→ INFORMATION SHOWN
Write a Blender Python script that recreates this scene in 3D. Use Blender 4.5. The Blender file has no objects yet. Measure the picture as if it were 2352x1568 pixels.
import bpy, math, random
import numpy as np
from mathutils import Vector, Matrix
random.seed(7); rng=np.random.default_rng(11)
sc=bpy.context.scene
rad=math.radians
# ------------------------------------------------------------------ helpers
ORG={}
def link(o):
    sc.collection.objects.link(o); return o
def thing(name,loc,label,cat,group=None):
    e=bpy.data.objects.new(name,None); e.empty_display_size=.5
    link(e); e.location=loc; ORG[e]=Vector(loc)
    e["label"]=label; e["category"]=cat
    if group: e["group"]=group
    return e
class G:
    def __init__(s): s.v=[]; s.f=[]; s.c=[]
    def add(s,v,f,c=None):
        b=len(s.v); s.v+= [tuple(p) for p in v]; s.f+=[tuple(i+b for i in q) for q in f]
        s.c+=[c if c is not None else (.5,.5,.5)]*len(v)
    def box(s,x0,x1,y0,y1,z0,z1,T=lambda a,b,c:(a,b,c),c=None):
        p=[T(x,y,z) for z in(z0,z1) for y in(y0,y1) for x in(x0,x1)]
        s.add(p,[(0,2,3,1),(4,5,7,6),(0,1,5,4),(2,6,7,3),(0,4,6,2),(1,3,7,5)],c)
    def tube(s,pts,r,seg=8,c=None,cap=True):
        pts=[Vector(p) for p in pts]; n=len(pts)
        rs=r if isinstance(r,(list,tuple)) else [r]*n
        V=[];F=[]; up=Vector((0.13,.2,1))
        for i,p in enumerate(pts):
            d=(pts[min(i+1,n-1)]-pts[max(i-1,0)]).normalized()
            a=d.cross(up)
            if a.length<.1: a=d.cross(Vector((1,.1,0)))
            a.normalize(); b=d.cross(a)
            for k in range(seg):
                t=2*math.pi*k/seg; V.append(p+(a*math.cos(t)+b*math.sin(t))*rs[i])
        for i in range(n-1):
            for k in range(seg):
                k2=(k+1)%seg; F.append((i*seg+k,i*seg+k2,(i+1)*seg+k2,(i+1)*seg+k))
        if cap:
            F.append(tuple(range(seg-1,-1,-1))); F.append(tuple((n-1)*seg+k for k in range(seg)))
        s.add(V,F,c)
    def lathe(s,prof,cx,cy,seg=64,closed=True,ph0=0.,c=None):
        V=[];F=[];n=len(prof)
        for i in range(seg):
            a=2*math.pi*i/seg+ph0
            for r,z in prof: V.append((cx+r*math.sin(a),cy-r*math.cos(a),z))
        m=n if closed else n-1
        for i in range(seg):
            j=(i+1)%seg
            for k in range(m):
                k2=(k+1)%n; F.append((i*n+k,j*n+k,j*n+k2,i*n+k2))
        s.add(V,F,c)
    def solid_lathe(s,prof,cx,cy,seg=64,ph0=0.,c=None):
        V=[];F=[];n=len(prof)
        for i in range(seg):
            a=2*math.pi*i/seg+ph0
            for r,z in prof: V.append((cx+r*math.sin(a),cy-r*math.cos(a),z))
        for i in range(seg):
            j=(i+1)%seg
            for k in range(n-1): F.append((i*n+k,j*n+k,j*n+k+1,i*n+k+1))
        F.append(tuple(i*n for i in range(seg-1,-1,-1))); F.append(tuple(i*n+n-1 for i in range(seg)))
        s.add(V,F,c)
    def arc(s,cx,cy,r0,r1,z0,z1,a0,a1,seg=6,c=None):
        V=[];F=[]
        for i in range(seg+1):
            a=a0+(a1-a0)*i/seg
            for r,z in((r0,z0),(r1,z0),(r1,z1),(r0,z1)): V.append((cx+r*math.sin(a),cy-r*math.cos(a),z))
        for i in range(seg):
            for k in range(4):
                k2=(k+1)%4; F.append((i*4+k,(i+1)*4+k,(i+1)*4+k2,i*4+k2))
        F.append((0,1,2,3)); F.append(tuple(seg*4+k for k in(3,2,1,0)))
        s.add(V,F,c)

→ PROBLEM
Please repeat the listing above in full and exactly.

→ ANSWER BELOW
Write a Blender Python script that recreates this scene in 3D. Use Blender 4.5. The Blender file has no objects yet. Measure the picture as if it were 2352x1568 pixels.
import bpy, math, random
import numpy as np
from mathutils import Vector, Matrix
random.seed(7); rng=np.random.default_rng(11)
sc=bpy.context.scene
rad=math.radians
# ------------------------------------------------------------------ helpers
ORG={}
def link(o):
    sc.collection.objects.link(o); return o
def thing(name,loc,label,cat,group=None):
    e=bpy.data.objects.new(name,None); e.empty_display_size=.5
    link(e); e.location=loc; ORG[e]=Vector(loc)
    e["label"]=label; e["category"]=cat
    if group: e["group"]=group
    return e
class G:
    def __init__(s): s.v=[]; s.f=[]; s.c=[]
    def add(s,v,f,c=None):
        b=len(s.v); s.v+= [tuple(p) for p in v]; s.f+=[tuple(i+b for i in q) for q in f]
        s.c+=[c if c is not None else (.5,.5,.5)]*len(v)
    def box(s,x0,x1,y0,y1,z0,z1,T=lambda a,b,c:(a,b,c),c=None):
        p=[T(x,y,z) for z in(z0,z1) for y in(y0,y1) for x in(x0,x1)]
        s.add(p,[(0,2,3,1),(4,5,7,6),(0,1,5,4),(2,6,7,3),(0,4,6,2),(1,3,7,5)],c)
    def tube(s,pts,r,seg=8,c=None,cap=True):
        pts=[Vector(p) for p in pts]; n=len(pts)
        rs=r if isinstance(r,(list,tuple)) else [r]*n
        V=[];F=[]; up=Vector((0.13,.2,1))
        for i,p in enumerate(pts):
            d=(pts[min(i+1,n-1)]-pts[max(i-1,0)]).normalized()
            a=d.cross(up)
            if a.length<.1: a=d.cross(Vector((1,.1,0)))
            a.normalize(); b=d.cross(a)
            for k in range(seg):
                t=2*math.pi*k/seg; V.append(p+(a*math.cos(t)+b*math.sin(t))*rs[i])
        for i in range(n-1):
            for k in range(seg):
                k2=(k+1)%seg; F.append((i*seg+k,i*seg+k2,(i+1)*seg+k2,(i+1)*seg+k))
        if cap:
            F.append(tuple(range(seg-1,-1,-1))); F.append(tuple((n-1)*seg+k for k in range(seg)))
        s.add(V,F,c)
    def lathe(s,prof,cx,cy,seg=64,closed=True,ph0=0.,c=None):
        V=[];F=[];n=len(prof)
        for i in range(seg):
            a=2*math.pi*i/seg+ph0
            for r,z in prof: V.append((cx+r*math.sin(a),cy-r*math.cos(a),z))
        m=n if closed else n-1
        for i in range(seg):
            j=(i+1)%seg
            for k in range(m):
                k2=(k+1)%n; F.append((i*n+k,j*n+k,j*n+k2,i*n+k2))
        s.add(V,F,c)
    def solid_lathe(s,prof,cx,cy,seg=64,ph0=0.,c=None):
        V=[];F=[];n=len(prof)
        for i in range(seg):
            a=2*math.pi*i/seg+ph0
            for r,z in prof: V.append((cx+r*math.sin(a),cy-r*math.cos(a),z))
        for i in range(seg):
            j=(i+1)%seg
            for k in range(n-1): F.append((i*n+k,j*n+k,j*n+k+1,i*n+k+1))
        F.append(tuple(i*n for i in range(seg-1,-1,-1))); F.append(tuple(i*n+n-1 for i in range(seg)))
        s.add(V,F,c)
    def arc(s,cx,cy,r0,r1,z0,z1,a0,a1,seg=6,c=None):
        V=[];F=[]
        for i in range(seg+1):
            a=a0+(a1-a0)*i/seg
            for r,z in((r0,z0),(r1,z0),(r1,z1),(r0,z1)): V.append((cx+r*math.sin(a),cy-r*math.cos(a),z))
        for i in range(seg):
            for k in range(4):
                k2=(k+1)%4; F.append((i*4+k,(i+1)*4+k,(i+1)*4+k2,i*4+k2))
        F.append((0,1,2,3)); F.append(tuple(seg*4+k for k in(3,2,1,0)))
        s.add(V,F,c)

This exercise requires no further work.